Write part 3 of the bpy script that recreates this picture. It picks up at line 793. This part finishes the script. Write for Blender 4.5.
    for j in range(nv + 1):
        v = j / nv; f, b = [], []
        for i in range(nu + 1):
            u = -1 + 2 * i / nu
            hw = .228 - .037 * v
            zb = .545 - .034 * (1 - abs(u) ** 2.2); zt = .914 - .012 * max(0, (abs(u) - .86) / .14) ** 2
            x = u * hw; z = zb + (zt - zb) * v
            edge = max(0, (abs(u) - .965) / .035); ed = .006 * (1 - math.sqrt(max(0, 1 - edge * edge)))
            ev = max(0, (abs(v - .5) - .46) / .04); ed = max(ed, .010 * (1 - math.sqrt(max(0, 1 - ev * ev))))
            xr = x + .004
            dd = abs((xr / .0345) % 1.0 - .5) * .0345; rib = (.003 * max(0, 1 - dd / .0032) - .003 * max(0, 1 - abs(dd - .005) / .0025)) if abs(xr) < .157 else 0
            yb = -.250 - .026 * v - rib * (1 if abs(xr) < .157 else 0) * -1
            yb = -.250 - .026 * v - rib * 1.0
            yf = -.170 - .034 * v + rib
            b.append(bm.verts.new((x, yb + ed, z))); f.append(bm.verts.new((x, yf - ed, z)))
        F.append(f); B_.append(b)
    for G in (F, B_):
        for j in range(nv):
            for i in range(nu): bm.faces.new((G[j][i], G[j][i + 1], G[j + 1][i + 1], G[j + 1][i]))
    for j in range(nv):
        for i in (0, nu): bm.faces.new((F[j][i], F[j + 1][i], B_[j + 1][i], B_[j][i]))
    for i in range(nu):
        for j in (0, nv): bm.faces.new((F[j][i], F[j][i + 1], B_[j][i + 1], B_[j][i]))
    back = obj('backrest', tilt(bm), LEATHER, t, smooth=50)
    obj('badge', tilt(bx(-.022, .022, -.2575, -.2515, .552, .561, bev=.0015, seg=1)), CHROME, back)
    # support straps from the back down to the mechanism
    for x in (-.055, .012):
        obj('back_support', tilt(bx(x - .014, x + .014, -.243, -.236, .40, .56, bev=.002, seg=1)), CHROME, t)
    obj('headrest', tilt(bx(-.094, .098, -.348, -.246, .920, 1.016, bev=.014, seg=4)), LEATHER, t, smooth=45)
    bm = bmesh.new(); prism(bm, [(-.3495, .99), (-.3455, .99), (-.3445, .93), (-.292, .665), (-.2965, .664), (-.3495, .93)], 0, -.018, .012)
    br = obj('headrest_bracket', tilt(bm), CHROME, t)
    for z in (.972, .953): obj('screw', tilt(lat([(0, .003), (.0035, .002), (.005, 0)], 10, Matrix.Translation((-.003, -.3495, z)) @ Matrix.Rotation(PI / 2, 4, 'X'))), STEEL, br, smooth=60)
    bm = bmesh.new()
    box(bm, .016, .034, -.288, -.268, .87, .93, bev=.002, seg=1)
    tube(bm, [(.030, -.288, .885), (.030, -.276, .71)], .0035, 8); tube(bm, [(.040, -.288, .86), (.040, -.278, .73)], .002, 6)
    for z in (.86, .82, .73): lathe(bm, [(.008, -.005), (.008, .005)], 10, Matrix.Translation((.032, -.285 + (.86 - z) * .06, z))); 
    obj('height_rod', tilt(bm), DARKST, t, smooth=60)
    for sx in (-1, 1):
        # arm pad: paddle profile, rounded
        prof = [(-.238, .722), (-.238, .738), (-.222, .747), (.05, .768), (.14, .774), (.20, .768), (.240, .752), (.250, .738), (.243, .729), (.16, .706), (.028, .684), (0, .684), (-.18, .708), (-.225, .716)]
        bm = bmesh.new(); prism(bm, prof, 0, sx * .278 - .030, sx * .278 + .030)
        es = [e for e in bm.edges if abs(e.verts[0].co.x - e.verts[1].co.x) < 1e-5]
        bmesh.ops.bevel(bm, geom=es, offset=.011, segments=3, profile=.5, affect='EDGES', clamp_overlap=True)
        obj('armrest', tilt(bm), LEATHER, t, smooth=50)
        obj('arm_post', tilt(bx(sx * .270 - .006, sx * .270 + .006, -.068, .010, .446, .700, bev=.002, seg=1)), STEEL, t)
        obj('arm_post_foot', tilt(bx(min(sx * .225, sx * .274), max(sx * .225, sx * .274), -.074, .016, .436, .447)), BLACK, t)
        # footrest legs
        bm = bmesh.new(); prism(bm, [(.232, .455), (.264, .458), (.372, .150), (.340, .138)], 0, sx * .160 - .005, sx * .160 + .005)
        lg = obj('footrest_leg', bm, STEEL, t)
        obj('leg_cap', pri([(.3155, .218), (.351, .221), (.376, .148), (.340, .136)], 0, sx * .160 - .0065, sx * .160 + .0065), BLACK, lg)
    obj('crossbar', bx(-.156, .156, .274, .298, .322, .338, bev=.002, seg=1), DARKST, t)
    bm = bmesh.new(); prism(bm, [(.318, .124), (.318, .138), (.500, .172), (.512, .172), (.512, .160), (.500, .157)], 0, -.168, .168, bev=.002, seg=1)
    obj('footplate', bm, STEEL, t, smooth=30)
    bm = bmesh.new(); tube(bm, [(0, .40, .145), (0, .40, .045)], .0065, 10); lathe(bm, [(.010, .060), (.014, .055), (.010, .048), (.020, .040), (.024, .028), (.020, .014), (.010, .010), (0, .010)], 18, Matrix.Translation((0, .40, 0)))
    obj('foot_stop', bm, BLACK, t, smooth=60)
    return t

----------

◆ Stated goal ◆
Copy out the material above in its entirety. Every detail must match.

◆ Result ◆
Write part 3 of the bpy script that recreates this picture. It picks up at line 793. This part finishes the script. Write for Blender 4.5.
    for j in range(nv + 1):
        v = j / nv; f, b = [], []
        for i in range(nu + 1):
            u = -1 + 2 * i / nu
            hw = .228 - .037 * v
            zb = .545 - .034 * (1 - abs(u) ** 2.2); zt = .914 - .012 * max(0, (abs(u) - .86) / .14) ** 2
            x = u * hw; z = zb + (zt - zb) * v
            edge = max(0, (abs(u) - .965) / .035); ed = .006 * (1 - math.sqrt(max(0, 1 - edge * edge)))
            ev = max(0, (abs(v - .5) - .46) / .04); ed = max(ed, .010 * (1 - math.sqrt(max(0, 1 - ev * ev))))
            xr = x + .004
            dd = abs((xr / .0345) % 1.0 - .5) * .0345; rib = (.003 * max(0, 1 - dd / .0032) - .003 * max(0, 1 - abs(dd - .005) / .0025)) if abs(xr) < .157 else 0
            yb = -.250 - .026 * v - rib * (1 if abs(xr) < .157 else 0) * -1
            yb = -.250 - .026 * v - rib * 1.0
            yf = -.170 - .034 * v + rib
            b.append(bm.verts.new((x, yb + ed, z))); f.append(bm.verts.new((x, yf - ed, z)))
        F.append(f); B_.append(b)
    for G in (F, B_):
        for j in range(nv):
            for i in range(nu): bm.faces.new((G[j][i], G[j][i + 1], G[j + 1][i + 1], G[j + 1][i]))
    for j in range(nv):
        for i in (0, nu): bm.faces.new((F[j][i], F[j + 1][i], B_[j + 1][i], B_[j][i]))
    for i in range(nu):
        for j in (0, nv): bm.faces.new((F[j][i], F[j][i + 1], B_[j][i + 1], B_[j][i]))
    back = obj('backrest', tilt(bm), LEATHER, t, smooth=50)
    obj('badge', tilt(bx(-.022, .022, -.2575, -.2515, .552, .561, bev=.0015, seg=1)), CHROME, back)
    # support straps from the back down to the mechanism
    for x in (-.055, .012):
        obj('back_support', tilt(bx(x - .014, x + .014, -.243, -.236, .40, .56, bev=.002, seg=1)), CHROME, t)
    obj('headrest', tilt(bx(-.094, .098, -.348, -.246, .920, 1.016, bev=.014, seg=4)), LEATHER, t, smooth=45)
    bm = bmesh.new(); prism(bm, [(-.3495, .99), (-.3455, .99), (-.3445, .93), (-.292, .665), (-.2965, .664), (-.3495, .93)], 0, -.018, .012)
    br = obj('headrest_bracket', tilt(bm), CHROME, t)
    for z in (.972, .953): obj('screw', tilt(lat([(0, .003), (.0035, .002), (.005, 0)], 10, Matrix.Translation((-.003, -.3495, z)) @ Matrix.Rotation(PI / 2, 4, 'X'))), STEEL, br, smooth=60)
    bm = bmesh.new()
    box(bm, .016, .034, -.288, -.268, .87, .93, bev=.002, seg=1)
    tube(bm, [(.030, -.288, .885), (.030, -.276, .71)], .0035, 8); tube(bm, [(.040, -.288, .86), (.040, -.278, .73)], .002, 6)
    for z in (.86, .82, .73): lathe(bm, [(.008, -.005), (.008, .005)], 10, Matrix.Translation((.032, -.285 + (.86 - z) * .06, z))); 
    obj('height_rod', tilt(bm), DARKST, t, smooth=60)
    for sx in (-1, 1):
        # arm pad: paddle profile, rounded
        prof = [(-.238, .722), (-.238, .738), (-.222, .747), (.05, .768), (.14, .774), (.20, .768), (.240, .752), (.250, .738), (.243, .729), (.16, .706), (.028, .684), (0, .684), (-.18, .708), (-.225, .716)]
        bm = bmesh.new(); prism(bm, prof, 0, sx * .278 - .030, sx * .278 + .030)
        es = [e for e in bm.edges if abs(e.verts[0].co.x - e.verts[1].co.x) < 1e-5]
        bmesh.ops.bevel(bm, geom=es, offset=.011, segments=3, profile=.5, affect='EDGES', clamp_overlap=True)
        obj('armrest', tilt(bm), LEATHER, t, smooth=50)
        obj('arm_post', tilt(bx(sx * .270 - .006, sx * .270 + .006, -.068, .010, .446, .700, bev=.002, seg=1)), STEEL, t)
        obj('arm_post_foot', tilt(bx(min(sx * .225, sx * .274), max(sx * .225, sx * .274), -.074, .016, .436, .447)), BLACK, t)
        # footrest legs
        bm = bmesh.new(); prism(bm, [(.232, .455), (.264, .458), (.372, .150), (.340, .138)], 0, sx * .160 - .005, sx * .160 + .005)
        lg = obj('footrest_leg', bm, STEEL, t)
        obj('leg_cap', pri([(.3155, .218), (.351, .221), (.376, .148), (.340, .136)], 0, sx * .160 - .0065, sx * .160 + .0065), BLACK, lg)
    obj('crossbar', bx(-.156, .156, .274, .298, .322, .338, bev=.002, seg=1), DARKST, t)
    bm = bmesh.new(); prism(bm, [(.318, .124), (.318, .138), (.500, .172), (.512, .172), (.512, .160), (.500, .157)], 0, -.168, .168, bev=.002, seg=1)
    obj('footplate', bm, STEEL, t, smooth=30)
    bm = bmesh.new(); tube(bm, [(0, .40, .145), (0, .40, .045)], .0065, 10); lathe(bm, [(.010, .060), (.014, .055), (.010, .048), (.020, .040), (.024, .028), (.020, .014), (.010, .010), (0, .010)], 18, Matrix.Translation((0, .40, 0)))
    obj('foot_stop', bm, BLACK, t, smooth=60)
    return t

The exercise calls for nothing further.